JES projeleri için izin verilirken hiç bir özen gösterilmiyor, faaliyete geçen işletmeler denetlenmiyor. Jeotermal kaynağının olduğu tespit edilen alanlar artısı eksisi değerlendirilmeden ihaleye çıkartılıyor, Enerji Piyasası Düzenleme Kurumu (EPDK)'ndan ön lisans alan şirketlerin hazırladıkları proje dosyalarına Aydın Valiliği doğrudan "Çevresel Etki Değerlendirmesi (ÇED) gerekli değildir" kararı veriyor, zeytinliklerin, incir bahçelerinin ve birinci sınıf tarım arazilerinde açılacak kuyular, kurulacak santraller için tarım görüşü dahi alınmıyor. ÇED raporu düzenlenmeden, ÇED süreci işletilmeden EPDK tarafından verilen üretim  lisansıyla şirketler satın aldıkları ya da kamulaştırma silahı ile köylülerin elinden zorla aldıkları arazilere kuyu açmaya, boruları geçirmeye, santral kurmaya başlıyorlar. Tam bir denetimsizlik ve kuralsızlık hali yaşanıyor. Bu durum santral faaliyete geçince de devam ediyor; re-enjekte edilmesi gereken borlu sular masrafsız olduğu için derelere, Menderes nehrine bırakılıyor, bütün havza kirletiliyor, filtresiz salınan buharla ağır toksik ve kanser yapıcı kimyasallar havaya salınıyor, insan ve diğer canlıların sağlığı tehdit ediliyor. Aydın Tabip Odası'nın verilerine göre; santrallere yakın yerlerde yaşayan insanlarda alerjik, kronik solunum ve dolaşım sistemi hastalıkları ile kanser artmakta, insanların ruh sağlıkları bozulmakta.
Neyse ki Aydınlılar yaşam alanlarına sahip çıkmaya başladılar, mahkemelerden kararlar almaya başladılar, Efeler - Yılmazköy civarına kurulacak JES projesi için Aydın Valiliği'nin verdiği ÇED gerekli değildir kararı iptal edildi.
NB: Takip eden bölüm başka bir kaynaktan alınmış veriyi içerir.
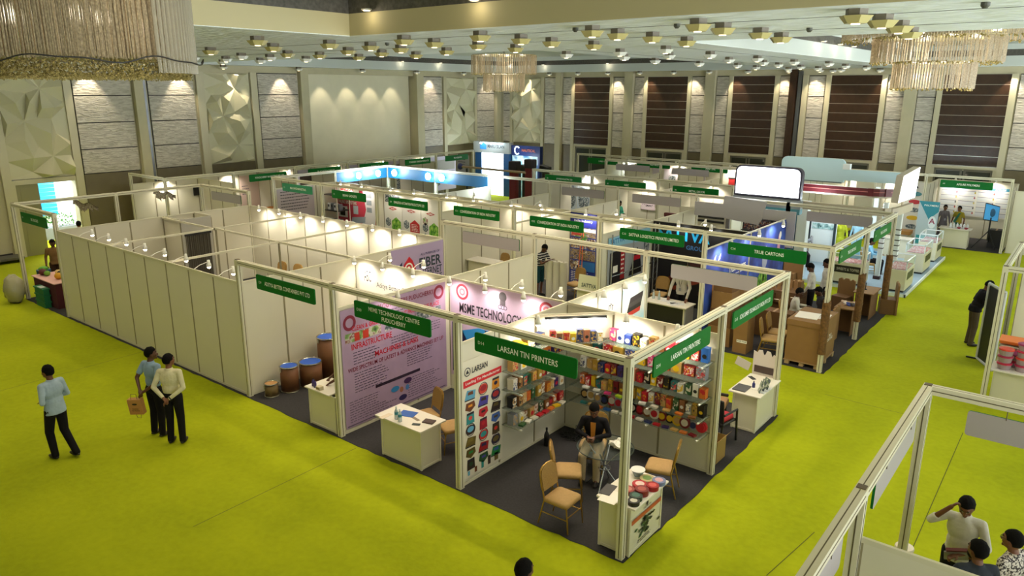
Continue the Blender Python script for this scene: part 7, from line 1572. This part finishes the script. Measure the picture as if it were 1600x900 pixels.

Yılmazköylülerin açtığı dava sonunda geçen ay Aydın 2. İdare Mahkemesi tarafından verilen iptal kararı halka nefes aldırdı. Karbon salanımı açısından yenilenebilir enerji olarak nitelendirilen JES'lerin nelere yol açabileceğini mahkeme kararından özet olarak aktarmak istiyorum; "...bilimsel bir araştırmanın sonuçlarına göre bu JES'lerde belli miktarlarda CO2, CH4, H2S, NH3, N2 ve H2 gibi gazların atmosfere salınmasının mümkün olduğu ve bu gazların da bu alandaki çevreye ve canlılara zararlı etkilerinin bulunması olasılığının var olduğunun ortaya çıktığı, kurulacak olan üretim fabrikası-santral alanındaki ve emniyet sınırları kapsamındaki bütün zeytin ağaçlarının kesileceği, bu alandaki toprak özelliklerinin geri dönüşümsüz bir şekilde bozulacağı, üretim kuyularından fabrikaya sıvı taşıyacak boru hatları ile üretim artığı olan sıvıların re-enjeksiyon kuyularına taşınmasında kullanılacak boru hatlarının güzergahlarındaki ve enerji nakil hattı direkleri için zeytin ağaçlarının kesileceği, tarımsal bütünlüğünün ortadan kalkacağı ve bu alanlardaki toprak özelliklerinin geri dönüşümsüz bir şekilde bozulacağı, zaman zaman çeşitli nedenlerle atmosfere ve yüzeye bırakılmak zorunda kalınan ve ağır metal ve zararlı gazları içeren jeotermal kaynakların etki alanı içerisindeki insanlara, hayvanlara, doğal ve tarımsal bitkilere ve yüzey sularına olumsuz fiziksel, kimyasal ve termal etkilerinin olacağı..."
Bu tespitlerden sonra Aydın'ın artık bir karara varması gerekiyor; 
? Ya gıda ihtiyacını karşılayan birinci sınıf tarım topraklarını koruyarak "dağlarından yağ, ovasından bal akan" yer olarak anılmaya devam edecek,
? Ya da ne pahasına olursa olsun bir süreliğine enerji üretilip, daha sonra tarımsal üretim yapılamayan yaşanmaz toprakları olan bir yer olacak
Aydın'ın yöneticileri, siyasileri ve Efeleri "enerji" ve "yaşam" arasında tercihlerini yapmak zorundalar. 

Yılmazköylü kadınlar tercihlerini yapmışlar, zeytinliklerini, topraklarını, yaşam alanlarını sonuna kadar korumaya kararlılar, her biri toprak ana olmuş, emeği, yaşamın devamlılığını temsil ediyorlar.